I am concerned that the author takes liberties with
understanding others as if we were all the same when they may in fact be fundamentally different in ways that
may be dangerous to his readers and to their contact with “others” to assume is not the case. It is clear from the biographical material in
the book that there are many links between Dill and the author. They are both musicians, and it is Dill’s
musical ability – his ability to channel his father’s charismatic intensity
into the songs that he writes and performs – that is one of his tickets out of Forrestville. So I think that Zentner is in solid literary
ground when he writes a first person account based on an identification with
the hero of the book. The question that
I have is whether he came from similar fundamentalist roots?
A quick survey of various interviews and statements online suggests
that while religion of some form was important to Zentner, he based the part of
Dill on the musicians that he knew who hailed from places where snake handling
occurs. He did research on evangelicals
and their religions and how they worked – so he had a sense of what the back
story would be – and I certainly appreciated learning about how the religion
worked and the sense in what seems to be a senseless religious expression – he has
a compassionate curiosity about the phenomena that I think he lends to Dill –
who is somewhat (and reasonably) appalled at what his father does and is
doing. I think this brings us as readers
along with him into a place where we can walk with a guy we would otherwise
look past. But the question is whether
we are still looking past him – and seeing a weird reflection of ourselves in
foreign territory.
When Kathryn Stockett wrote The
Help, she wrote the white characters in the first person, but she
intentionally wrote about the black characters only in the third person. To inhabit the mind of the “other” involves a
great deal of presumption. I think that
someone who has been raised within a fundamentalist church and has been abused
in the ways that Dill has may not have some of the facile ability that Zentner
imagines Dill to have in distancing himself from his father and seeing him as
an oddity. I don’t know about that, but
I suspect, for instance, that the views that he has been raised with are more
likely to be seen as truths than as oddities.

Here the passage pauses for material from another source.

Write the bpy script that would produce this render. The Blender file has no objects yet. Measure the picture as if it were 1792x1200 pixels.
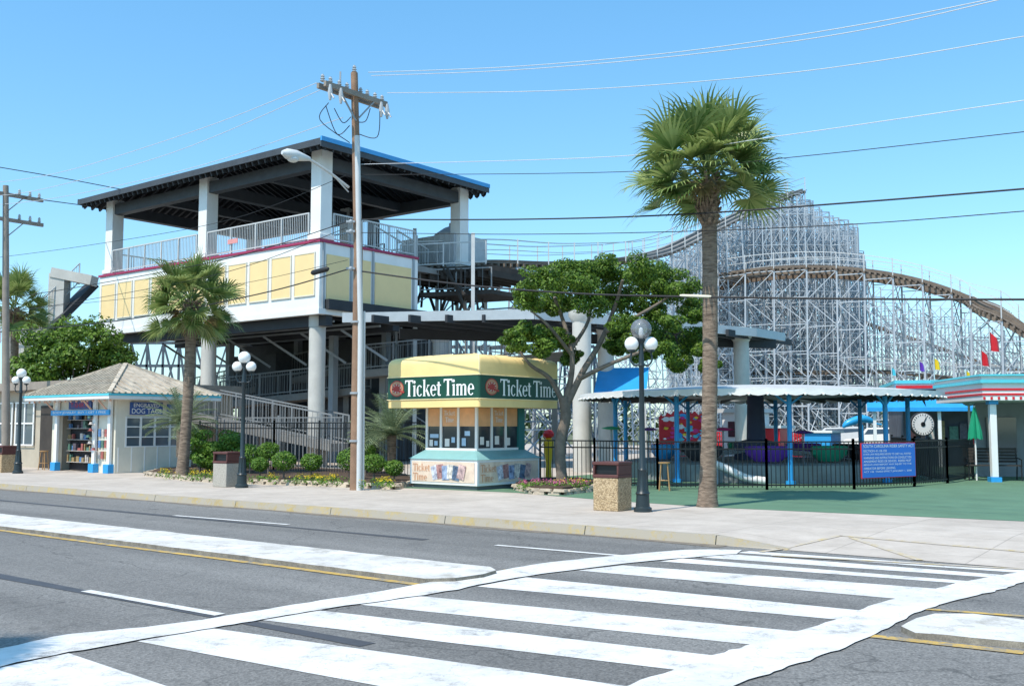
import bpy, math, random
from mathutils import Vector, Matrix
random.seed(11)
U=random.uniform
# ------------------------------------------------ survey of the place (camera station, metres)
F=1800.;CX=896.;CY=600.;EYE=1.73;HOR=745.
TH=math.atan((HOR-CY)/F)
SC=bpy.context.scene
COL=SC.collection
Z=Vector((0,0,1))
def ray(u,v):
    x=(u-CX)/F;y=(CY-v)/F
    return Vector((x,math.cos(TH)-math.sin(TH)*y,math.sin(TH)+math.cos(TH)*y))
def G(u,v,z=0.0):
    d=ray(u,v);t=(z-EYE)/d.z
    return Vector((d.x*t,d.y*t,z))
def P(u,v,D):
    d=ray(u,v);t=D/d.y
    return Vector((d.x*t,D,EYE+d.z*t))
R=Vector((-.787,.617,0));N=Vector((.617,.787,0))
RA=math.atan2(-.617,.787)
SW=0.13
def onroad(u,v,base,off=0):
    d=ray(u,v);b=base+N*off
    o=Vector((0,0,EYE));t=(b-o).dot(N)/d.dot(N)
    return o+d*t
def frame(o,a=RA): return Matrix.Translation(o)@Matrix.Rotation(a,4,'Z')
def crom(pts,n=8):
    out=[];m=len(pts)
    for i in range(m-1):
        a=pts[max(i-1,0)];b=pts[i];c=pts[i+1];d=pts[min(i+2,m-1)]
        for k in range(n):
            t=k/n
            out.append(0.5*((2*b)+(c-a)*t+(2*a-5*b+4*c-d)*t*t+(3*b-a-3*c+d)*t**3))
    out.append(pts[-1]);return out
# ------------------------------------------------ materials
MATS={}
def nt(name):
    m=bpy.data.materials.new(name);m.use_nodes=True
    t=m.node_tree;b=t.nodes['Principled BSDF'];return m,t,b
def mat(name,c,rough=.6,var=.15,scale=3.,metal=0.,bump=0.,bscale=40.,dirt=0.,fine=0.,spec=.4,emit=0):
    if name in MATS:return MATS[name]
    m,t,b=nt(name);L=t.links;nn=t.nodes.new
    tc=nn('ShaderNodeTexCoord')
    n1=nn('ShaderNodeTexNoise');n1.inputs['Scale'].default_value=scale;n1.inputs['Detail'].default_value=8;n1.inputs['Roughness'].default_value=.65
    L.new(tc.outputs['Object'],n1.inputs['Vector'])
    cr=nn('ShaderNodeValToRGB')
    cr.color_ramp.elements[0].position=.3;cr.color_ramp.elements[1].position=.7
    cr.color_ramp.elements[0].color=(c[0]*(1-var),c[1]*(1-var),c[2]*(1-var*.9),1)
    cr.color_ramp.elements[1].color=(min(1,c[0]*(1+var*.6)),min(1,c[1]*(1+var*.6)),min(1,c[2]*(1+var*.6)),1)
    L.new(n1.outputs['Fac'],cr.inputs['Fac'])
    last=cr.outputs['Color']
    if dirt>0:
        mpd=nn('ShaderNodeMapping');mpd.inputs['Scale'].default_value=(1,1,.35);L.new(tc.outputs['Object'],mpd.inputs[0])
        n2=nn('ShaderNodeTexNoise');n2.inputs['Scale'].default_value=scale*.6;n2.inputs['Detail'].default_value=10;n2.inputs['Roughness'].default_value=.75
        L.new(mpd.outputs[0],n2.inputs['Vector'])
        r2=nn('ShaderNodeValToRGB');r2.color_ramp.elements[0].position=.48;r2.color_ramp.elements[1].position=.72
        r2.color_ramp.elements[0].color=(0,0,0,1);r2.color_ramp.elements[1].color=(dirt,dirt,dirt,1)
        L.new(n2.outputs['Fac'],r2.inputs['Fac'])
        mx=nn('ShaderNodeMix');mx.data_type='RGBA'
        L.new(r2.outputs['Color'],mx.inputs['Factor']);L.new(last,mx.inputs['A'])
        mx.inputs['B'].default_value=(c[0]*.42,c[1]*.38,c[2]*.32,1);last=mx.outputs['Result']
    if fine>0:
        n3=nn('ShaderNodeTexNoise');n3.inputs['Scale'].default_value=90;n3.inputs['Detail'].default_value=3
        L.new(tc.outputs['Object'],n3.inputs['Vector'])
        r3=nn('ShaderNodeValToRGB');r3.color_ramp.elements[0].position=.35;r3.color_ramp.elements[1].position=.65
        r3.color_ramp.elements[0].color=(1-fine,)*3+(1,);r3.color_ramp.elements[1].color=(1,1,1,1)
        L.new(n3.outputs['Fac'],r3.inputs['Fac'])
        m3=nn('ShaderNodeMix');m3.data_type='RGBA';m3.blend_type='MULTIPLY';m3.inputs['Factor'].default_value=1
        L.new(last,m3.inputs['A']);L.new(r3.outputs['Color'],m3.inputs['B']);last=m3.outputs['Result']
    L.new(last,b.inputs['Base Color'])
    b.inputs['Roughness'].default_value=rough;b.inputs['Metallic'].default_value=metal
    b.inputs['Specular IOR Level'].default_value=spec
    if bump>0:
        nb=nn('ShaderNodeTexNoise');nb.inputs['Scale'].default_value=bscale;nb.inputs['Detail'].default_value=6
        L.new(tc.outputs['Object'],nb.inputs['Vector'])
        bp=nn('ShaderNodeBump');bp.inputs['Strength'].default_value=bump;bp.inputs['Distance'].default_value=.02
        L.new(nb.outputs['Fac'],bp.inputs['Height']);L.new(bp.outputs['Normal'],b.inputs['Normal'])
    MATS[name]=m;return m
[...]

For instance, I have a friend, one of the brightest guys I know and one
of the first people I felt the kind of rapport that bloomed in adolescence that
I describe above – I met him when we were about 10 and in a gifted kids class a
million years ago – and he still maintains – despite his having achieved a
Ph.D., that creationism is a reasonable description of the world that we live
in – in fact the only plausible one. This
is one area where our easy rapport simply slides away and we have to agree to
disagree. It is not worth our
friendship, to either one of us, to go to the mat over this. We go to the mat over many things – but this
has a different feel to it.
I think that what Zentner is doing here is both deeply
entertaining – I cried through much of the book – as many of his other readers
did – I was fully taken by this very well told story and empathized deeply with
the characters in my own particular way – and educational – I think he wants us
to learn that the South, for all its mystery and all of the prejudice that we
have about it – is a place that is deserving of our engagement. And I applaud both of these goals. But if we achieve them on shifting and false
grounds, we are going to be severely disappointed on both sides – as Southerners
(if you will) and Northerners when we actually convene around a table and
discover that despite our similarities, we also have deep and powerfully
divisive differences that are not as easily reconciled as this book would
suggest. Lydia is, I think, Zentner’s more convincing “Southern” voice, because
I think she more nearly mirrors who it is that Zentner is. But Dill’s voice – as lovely as it is – does not
feel as authentic.
What am I proposing?
I hope that this book would be made into a movie someday. I would also hope that, should that happen,
Zentner would work with a screen writer and a director to think about the
character of Dill and to consider how we might a love a person – as Lydia and
Travis do – in part by realizing that they are not living, in some ways, in the
world that we are. Zentner is, I think,
indulging, as Dill, in a fantasy about being loved by Lydia that he also
recognizes is an unrealizable fantasy.
We know throughout the book that Lydia’s horizons are different than
Dill’s. This is beautifully portrayed –
and the work that the two of them do to find a narrative path for Dill that
will help him work towards who he will become is beautifully described. But the tragic divergence of their paths is
also evident. And this is not just
because she is into fashion and he is into music – it is because her place is a
place like New York City and NYU – the school that she is accepted into – and his
is Murfreesboro, Tennessee and Middle Tennessee State University – the school
that he is able to head towards. Their
paths from there will diverge – they will stay in touch, but they are not soul
mates. This does not mean that their
souls are of different value – just that they are different. To not acknowledge the fundamentally
different tenor of these two people could lead to one or the other being
co-opted and becoming a wholly owned subsidiary – something that would leave
the world a lesser place.
That last bit may seem a bit opaque. I think what I am stating is something like
what Jordan Peele points towards in Get
Out – that disavowing fundamental differences between people leads to
reducing us to a common denominator that is, in fact, not common, but
imaginary. Indeed, no lesser a light
than Freud did this in the case of Dora
where he assumed that men and women – and he and Dora – were the same
underneath. Maybe so, but it is so far underneath,
and there are so many layers of difference between here and there that the “essential”
aspect of the other is something that they themselves don’t recognize. That is, would the real Dill – as if there
could be such a person – recognize himself as well as we – a presumably
empathic and receptive audience – recognize the Dill that Zentner
describes? He, unlike we, might, instead
of crying, be appalled that anyone could think that he would, for instance,
feel anything but profound and very deep loyalty towards his father and mother –
and that this would be the essential conflict – a conflict within himself – not
between himself and his parents – as he wrestles with coming of age by finding
a path that will allow him to be true to who he is – as a son and a grandson –
and as the person who wants to write a different kind of gospel music – the gospel
of the love he feels towards someone who is as alien to him as the person he loves
most and wants to be most deeply in harmony with – Lydia.